Re: Which Fish Finder?
I'm pretty much exclusively a bass fisherman, so it seems to me that the best thing that these fish finders would do for me is to tell what depth water I'm in--drop offs etc. and maybe some structure and cover. It seems that it is hard to determine what you are actually seeing on the screen is a fish or not.
I pretty much use my sonar for depth, and depending on the fishing might look at the returns. I don't 100% trust the returns as where I fish there are a lot of bubbles (decaying vegetation, seep, spring?) in the water which will show as a fish. Plus I'm looking for the biggest return (20-40# stripers) and have seen these returns and caught nothing, and then had blind strikes where nothing was marked.
Heck, I've fished a lot of trips without even turning on the sonar.

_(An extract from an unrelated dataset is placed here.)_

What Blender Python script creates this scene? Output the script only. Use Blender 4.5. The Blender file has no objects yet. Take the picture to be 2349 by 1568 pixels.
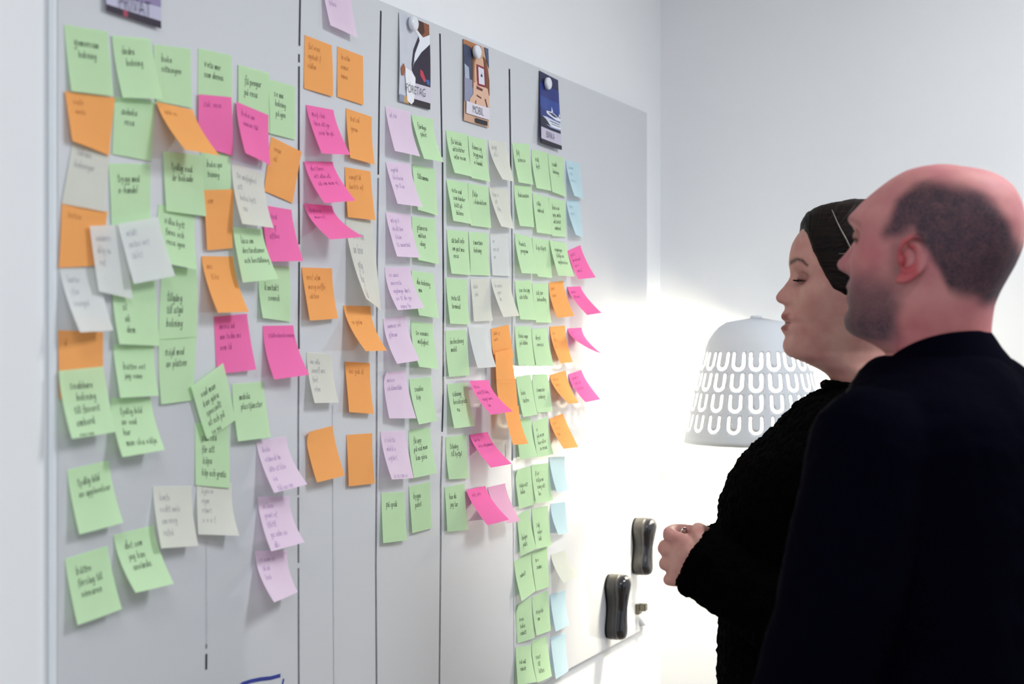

I know the river and don't want an un-natural sound clicking away in the water and potentially scarring off those big-old fish, (5-15YO fish?)
Others will look, use and trust their sonar 100% as their fishing style is different than mine. Actually, I'd say most people probably fish different than me.
Side scan is pretty useless fishing for the reasons mentions above. If you want a view of your surrounds in something usable you need something like search light sonar. If side scan makes you droll you'll just flat out slobber over this stuff.
Search light sonar is basically a transducer that rotates on a shaft extending down from the boat that returns a 360 degree view of the surrounding waters out to a ? miles radius.
The technology certainly not cheap, but it? quickly catching on with the offshore guys, especially the tournament guys who want that little edge.
http://www.marcomwatson.com.au/clients/marcomwatson/downloads/CH250.pdf
That's sweet dingbat, looks like what the sportboats out of SanDiego use for tuna fishing as a lot of boats say "we have side scanning sonar". While trolling they will mark something interesting, and then circle the area while chumming into the middle of their circle,,, they marked a school of fish and trying to bring them up. I think that technology is probably more for offshore/saltwater fishing, but it would be interesting to see how it would work on Lake Mead.